North Face: Alpine Tragedy Becomes Harrowing Film

No, not the parkas. The fearsome north face of the Eiger became the object of National Socialist obsession during the ’30s. An Olympic gold medal was promised to its first summit party—preferably to be of good, blonde Aryan stock—and the Nazi press glorified those alpinists who tried. Though as a newspaper editor says in this dramatization of an epic, real-life attempt, “Those two don’t care about the politics,” meaning the rustic Bavarian mountaineers who quit the Wehrmacht to make the attempt—after bicycling 700 kilometers to Switzerland with their gear! Benno Fürmann and Florian Lukas play the impetuous pair. Embellishing the story is a journalist from their home village (Johanna Wokalek) to provide a love interest and tears. Climbers (myself included) who know the famous tale needn’t be warned of spoilers: Shot on location, the film is slow, realistic, and excruciating in its latter stages. The difference between a 50- and 60-meter rope is life and death.
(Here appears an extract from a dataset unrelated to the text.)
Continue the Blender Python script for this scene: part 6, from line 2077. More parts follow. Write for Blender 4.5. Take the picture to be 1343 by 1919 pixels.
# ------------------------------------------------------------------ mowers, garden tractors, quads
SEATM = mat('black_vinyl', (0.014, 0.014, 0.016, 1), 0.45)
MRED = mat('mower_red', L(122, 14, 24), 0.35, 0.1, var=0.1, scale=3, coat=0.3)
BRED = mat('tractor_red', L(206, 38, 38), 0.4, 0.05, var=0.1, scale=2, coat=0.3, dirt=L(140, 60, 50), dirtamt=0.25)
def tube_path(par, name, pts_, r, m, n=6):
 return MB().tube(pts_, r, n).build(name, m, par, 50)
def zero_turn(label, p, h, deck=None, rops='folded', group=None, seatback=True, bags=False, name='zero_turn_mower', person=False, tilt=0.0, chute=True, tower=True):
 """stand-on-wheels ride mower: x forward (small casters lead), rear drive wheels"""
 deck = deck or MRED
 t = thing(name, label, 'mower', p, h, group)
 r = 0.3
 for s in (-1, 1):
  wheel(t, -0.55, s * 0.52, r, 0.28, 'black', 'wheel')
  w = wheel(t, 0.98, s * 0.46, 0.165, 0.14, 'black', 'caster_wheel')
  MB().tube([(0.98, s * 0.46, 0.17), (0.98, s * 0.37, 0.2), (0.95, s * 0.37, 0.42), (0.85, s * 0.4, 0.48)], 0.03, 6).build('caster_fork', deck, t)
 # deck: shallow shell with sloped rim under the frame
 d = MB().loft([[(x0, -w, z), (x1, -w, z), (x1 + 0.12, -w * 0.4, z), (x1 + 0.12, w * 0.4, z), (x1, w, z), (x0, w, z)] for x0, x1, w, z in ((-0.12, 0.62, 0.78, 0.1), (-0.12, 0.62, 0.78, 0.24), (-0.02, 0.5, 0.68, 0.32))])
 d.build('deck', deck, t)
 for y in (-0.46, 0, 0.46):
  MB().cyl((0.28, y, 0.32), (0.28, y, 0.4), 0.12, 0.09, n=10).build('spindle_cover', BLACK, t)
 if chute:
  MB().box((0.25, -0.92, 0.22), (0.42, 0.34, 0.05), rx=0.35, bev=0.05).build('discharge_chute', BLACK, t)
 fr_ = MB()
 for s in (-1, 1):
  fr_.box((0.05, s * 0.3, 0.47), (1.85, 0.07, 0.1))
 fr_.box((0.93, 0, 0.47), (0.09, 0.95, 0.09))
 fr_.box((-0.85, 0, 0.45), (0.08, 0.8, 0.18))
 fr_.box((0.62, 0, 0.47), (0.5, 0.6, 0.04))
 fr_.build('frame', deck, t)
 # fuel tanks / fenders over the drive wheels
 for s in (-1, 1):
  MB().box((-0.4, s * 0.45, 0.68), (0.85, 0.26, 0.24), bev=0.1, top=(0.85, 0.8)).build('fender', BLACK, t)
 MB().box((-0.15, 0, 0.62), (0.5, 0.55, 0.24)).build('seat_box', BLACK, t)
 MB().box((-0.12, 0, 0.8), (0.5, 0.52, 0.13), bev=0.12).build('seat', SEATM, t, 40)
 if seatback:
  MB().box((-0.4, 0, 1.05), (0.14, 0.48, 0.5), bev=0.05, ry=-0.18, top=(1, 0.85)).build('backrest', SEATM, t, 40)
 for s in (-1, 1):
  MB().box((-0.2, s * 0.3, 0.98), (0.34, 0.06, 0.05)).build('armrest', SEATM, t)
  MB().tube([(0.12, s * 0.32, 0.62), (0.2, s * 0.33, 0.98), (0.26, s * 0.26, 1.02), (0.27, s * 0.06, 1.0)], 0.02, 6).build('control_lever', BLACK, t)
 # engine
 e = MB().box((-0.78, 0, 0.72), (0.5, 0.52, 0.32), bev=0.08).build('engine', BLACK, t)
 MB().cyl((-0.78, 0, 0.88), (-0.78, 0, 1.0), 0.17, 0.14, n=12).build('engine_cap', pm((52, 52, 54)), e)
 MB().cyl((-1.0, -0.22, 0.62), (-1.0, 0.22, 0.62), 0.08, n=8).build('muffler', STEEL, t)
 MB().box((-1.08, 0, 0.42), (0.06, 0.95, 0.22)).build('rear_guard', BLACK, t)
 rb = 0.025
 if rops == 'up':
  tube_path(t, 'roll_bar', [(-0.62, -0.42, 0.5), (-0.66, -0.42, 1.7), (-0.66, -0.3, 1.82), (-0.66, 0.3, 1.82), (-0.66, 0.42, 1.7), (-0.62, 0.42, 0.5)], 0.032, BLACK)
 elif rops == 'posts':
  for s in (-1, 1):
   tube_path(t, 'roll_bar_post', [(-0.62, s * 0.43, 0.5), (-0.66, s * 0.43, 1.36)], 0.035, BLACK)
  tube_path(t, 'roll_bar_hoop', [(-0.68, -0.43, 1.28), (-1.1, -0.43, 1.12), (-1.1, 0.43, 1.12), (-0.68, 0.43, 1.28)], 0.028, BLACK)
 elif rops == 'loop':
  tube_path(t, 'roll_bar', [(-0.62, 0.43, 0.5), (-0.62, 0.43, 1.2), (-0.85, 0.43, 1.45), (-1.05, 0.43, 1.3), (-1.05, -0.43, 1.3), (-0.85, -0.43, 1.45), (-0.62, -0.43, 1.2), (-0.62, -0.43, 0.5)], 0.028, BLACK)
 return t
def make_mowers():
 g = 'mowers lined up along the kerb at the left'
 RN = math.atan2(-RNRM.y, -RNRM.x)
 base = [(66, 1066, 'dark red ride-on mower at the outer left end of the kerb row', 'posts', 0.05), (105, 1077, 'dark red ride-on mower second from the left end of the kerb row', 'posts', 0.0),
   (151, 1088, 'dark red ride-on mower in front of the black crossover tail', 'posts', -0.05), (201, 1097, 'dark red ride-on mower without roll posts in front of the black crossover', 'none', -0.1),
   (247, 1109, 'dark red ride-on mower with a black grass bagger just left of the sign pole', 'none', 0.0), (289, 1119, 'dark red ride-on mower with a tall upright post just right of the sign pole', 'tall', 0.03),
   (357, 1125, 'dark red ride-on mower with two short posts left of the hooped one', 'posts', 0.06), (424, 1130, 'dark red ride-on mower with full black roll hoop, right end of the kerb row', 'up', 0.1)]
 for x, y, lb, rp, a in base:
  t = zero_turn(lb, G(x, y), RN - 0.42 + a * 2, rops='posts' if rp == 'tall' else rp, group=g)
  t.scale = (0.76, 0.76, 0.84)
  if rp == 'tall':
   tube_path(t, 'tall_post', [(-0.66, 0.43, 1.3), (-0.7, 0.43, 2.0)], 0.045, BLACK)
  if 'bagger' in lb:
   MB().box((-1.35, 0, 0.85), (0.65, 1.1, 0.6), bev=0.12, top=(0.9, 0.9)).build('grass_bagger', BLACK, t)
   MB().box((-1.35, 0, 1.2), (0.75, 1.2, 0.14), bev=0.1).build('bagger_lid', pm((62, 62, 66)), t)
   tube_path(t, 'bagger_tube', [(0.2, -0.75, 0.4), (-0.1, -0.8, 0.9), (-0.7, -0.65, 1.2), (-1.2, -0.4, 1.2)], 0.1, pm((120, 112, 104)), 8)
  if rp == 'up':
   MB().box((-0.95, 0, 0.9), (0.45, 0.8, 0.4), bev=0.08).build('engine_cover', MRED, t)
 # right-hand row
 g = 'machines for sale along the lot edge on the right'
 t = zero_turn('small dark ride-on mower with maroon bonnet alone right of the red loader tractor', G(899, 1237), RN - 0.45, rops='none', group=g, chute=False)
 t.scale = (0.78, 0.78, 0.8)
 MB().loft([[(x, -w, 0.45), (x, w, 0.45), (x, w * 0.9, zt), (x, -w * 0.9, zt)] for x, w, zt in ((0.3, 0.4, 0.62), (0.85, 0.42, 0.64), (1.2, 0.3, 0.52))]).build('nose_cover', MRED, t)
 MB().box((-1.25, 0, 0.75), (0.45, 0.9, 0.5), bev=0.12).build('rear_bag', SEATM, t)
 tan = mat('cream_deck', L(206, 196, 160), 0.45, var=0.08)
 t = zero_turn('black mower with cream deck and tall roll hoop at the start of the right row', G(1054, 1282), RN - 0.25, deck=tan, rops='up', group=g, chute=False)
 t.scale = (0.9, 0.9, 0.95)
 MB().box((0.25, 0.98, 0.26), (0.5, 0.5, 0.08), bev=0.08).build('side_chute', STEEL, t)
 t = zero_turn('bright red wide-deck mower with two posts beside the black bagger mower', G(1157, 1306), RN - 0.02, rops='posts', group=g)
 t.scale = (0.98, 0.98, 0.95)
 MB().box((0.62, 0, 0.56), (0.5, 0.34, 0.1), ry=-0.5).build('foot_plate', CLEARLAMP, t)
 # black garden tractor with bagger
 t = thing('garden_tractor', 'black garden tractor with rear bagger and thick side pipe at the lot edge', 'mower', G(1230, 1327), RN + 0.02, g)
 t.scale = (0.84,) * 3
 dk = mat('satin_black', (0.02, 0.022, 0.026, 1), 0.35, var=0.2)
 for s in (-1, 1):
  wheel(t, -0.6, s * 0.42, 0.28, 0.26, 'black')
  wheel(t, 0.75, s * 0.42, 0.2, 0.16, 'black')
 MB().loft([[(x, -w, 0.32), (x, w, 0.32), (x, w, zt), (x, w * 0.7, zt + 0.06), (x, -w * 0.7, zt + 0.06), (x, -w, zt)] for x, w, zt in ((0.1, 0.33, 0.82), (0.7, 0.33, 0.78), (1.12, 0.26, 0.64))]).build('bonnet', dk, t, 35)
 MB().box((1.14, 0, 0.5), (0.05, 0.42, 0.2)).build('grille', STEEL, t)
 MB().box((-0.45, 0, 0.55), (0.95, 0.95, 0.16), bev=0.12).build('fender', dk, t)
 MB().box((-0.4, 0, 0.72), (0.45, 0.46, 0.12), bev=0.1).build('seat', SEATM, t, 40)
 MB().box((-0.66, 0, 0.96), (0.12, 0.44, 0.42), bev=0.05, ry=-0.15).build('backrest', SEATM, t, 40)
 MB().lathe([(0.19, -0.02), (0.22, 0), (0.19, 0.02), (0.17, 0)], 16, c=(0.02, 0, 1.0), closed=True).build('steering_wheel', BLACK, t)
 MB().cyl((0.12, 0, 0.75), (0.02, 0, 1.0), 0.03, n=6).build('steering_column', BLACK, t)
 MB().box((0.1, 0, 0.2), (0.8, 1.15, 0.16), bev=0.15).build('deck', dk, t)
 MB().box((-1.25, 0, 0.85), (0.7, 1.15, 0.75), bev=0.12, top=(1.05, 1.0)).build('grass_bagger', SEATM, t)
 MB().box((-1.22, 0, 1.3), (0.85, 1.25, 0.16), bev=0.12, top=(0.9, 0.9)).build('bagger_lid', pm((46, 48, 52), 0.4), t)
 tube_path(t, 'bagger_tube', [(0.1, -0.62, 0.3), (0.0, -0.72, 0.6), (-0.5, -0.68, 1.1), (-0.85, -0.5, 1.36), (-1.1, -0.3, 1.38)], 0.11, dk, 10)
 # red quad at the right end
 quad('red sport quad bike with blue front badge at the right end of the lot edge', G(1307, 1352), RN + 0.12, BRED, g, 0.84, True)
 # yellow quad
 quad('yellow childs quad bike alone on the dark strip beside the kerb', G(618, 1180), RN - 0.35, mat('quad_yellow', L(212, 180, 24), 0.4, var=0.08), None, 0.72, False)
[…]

A lost mitten means debilitating frostbite. There are no helmets, GPS units, or cell phones to call for rescue. This isn’t Vertical Limit, but Touching the Void. (The train-tunnel “gallery” windows drilled through the Nordwand are also familiar from The Eiger Sanction.) Director Philipp Stölzl makes the movie a tad more political (i.e., anti-Nazi) than it needs to be, but Fürmann’s stoic performance reduces the story to its harsh, true fundamentals. Of the risks in climbing (as in life), he says, “You can be the best, but it’s still a lottery.”